Estamos tão acostumados a ler a Bíblia em versículos e
capítulos que nem sempre damos conta da riqueza da narrativa bíblica desde a
criação do universo e da humanidade, até o pecado humano, as ações redentoras
de Deus, o advento de Cristo e, finalmente, a nova criação. Além disso, a
riqueza e diversidade de gêneros literários, de estilos, de contextos
históricos e enfoques existenciais e teológicos dão a impressão de que a Bíblia
é uma colcha de retalhos de escritos de diversos autores, de diversas épocas, destinados
a grupos e indivíduos bem diferentes, o que dificulta perceber coesão e
harmonia entre os escritos.

Ler a Bíblia como uma narrativa é importante por dois motivos. Primeiro, ajuda-nos a compreender a literatura e mensagem bíblica. O livro de Christopher Wright A Missão de Deus – Desvendando a grande narrativa da Bíblia (2014) sugere justamente a importância de compreender a “grande narrativa” da missão na Bíblia e de perceber que a Bíblia não é só um conglomerado de escritos de diversos autores sem uma ligação com o conjunto, mas em seu todo trata da missão da igreja.
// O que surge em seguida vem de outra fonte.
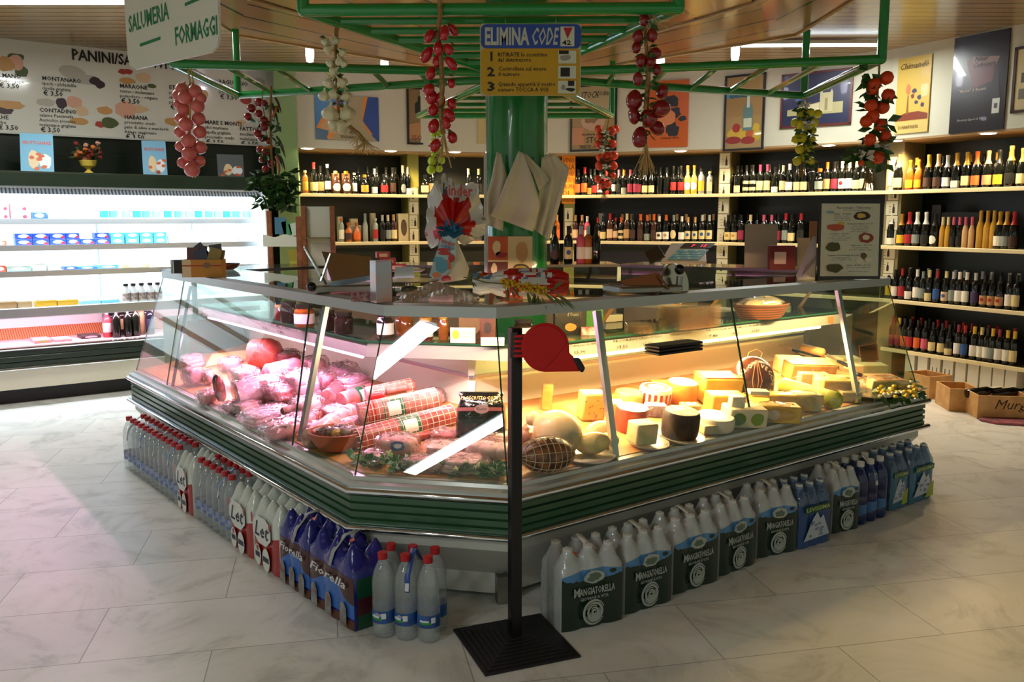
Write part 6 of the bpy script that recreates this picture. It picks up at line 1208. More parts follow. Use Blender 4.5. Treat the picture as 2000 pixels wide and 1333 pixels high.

Isso não significa ler a Bíblia em ordem cronológica nem se concentrar apenas nos textos narrativos ou históricos. Antes, significa ler a Bíblia em sua forma e organização atual prestando atenção no movimento ou percurso da história bíblica e para onde ela quer nos levar. A grande narrativa desde a criação, passando pela obra redentora de Cristo, até a nova criação possibilita entender todos os escritos bíblicos, incluindo a poesia, a sabedoria e as profecias, dentro desse cenário. Essa narrativa não apenas serve como visão panorâmica, síntese ou mera estética literária para sustentar a unidade da mensagem bíblica, mas também retrata repetidamente a grandeza e compaixão de Deus e a fragilidade, egoísmo e soberba humanos, e mostra como, por meio de Cristo, o ser humano se esvazia para desfrutar da graça, do amor e da justiça de Deus e encontrar o sentido da vida.
O segundo motivo para a leitura narrativa da Bíblia é que a narrativa bíblica molda nossa identidade, experiência e percepção da realidade. Ainda que se diga que a pós-modernidade acabou com as metanarrativas, as ideologias e utopias, há novas narrativas moldando a identidade e experiência das pessoas. Sem dúvida o poder econômico, as novas tecnologias, as questões de gênero, as desigualdades sociais, as polarizações políticas e religiosas são narrativas predominantes que moldam o pensamento, as relações e as experiências das pessoas hoje. Numa perspectiva puramente pluralista pós-moderna, não há como dizer que uma ou outra narrativa esteja incorreta, seja injusta, imoral, opressora ou deplorável. Elas são apenas escolhas que indivíduos em uma sociedade livre têm o direito de fazer. Porém, elas também estão desconstruindo a narrativa bíblica de um modo a nos fazer pensar que ela é inadequada para lidar com as problemáticas contemporâneas e insustentável em uma sociedade pós-moderna.
A narrativa bíblica confronta não só o conteúdo e o valor dessas narrativas contemporâneas como também a própria narrativa da autonomia humana de sujeito absoluto de sua própria existência, escolhas e história. A narrativa bíblica mostra que o ser humano só encontra sua plena identidade no encontro com Deus por meio de Cristo, e que, ao servir a Deus, o indivíduo experimenta a verdadeira liberdade.
Portanto, ler a Bíblia como uma narrativa única implica entender o texto, a história humana e conhecer a Deus e nós mesmos. Significa encontrar não só o lugar e tema de cada livro dentro da história, mas também o lugar e temas da nossa vida dentro do plano de Deus e ouvir o que ele tem a dizer para nós hoje.
William Lane é pastor presbiteriano, doutor em Antigo Testamento e professor da Faculdade Teológica Sul-Americana, em Londrina, PR.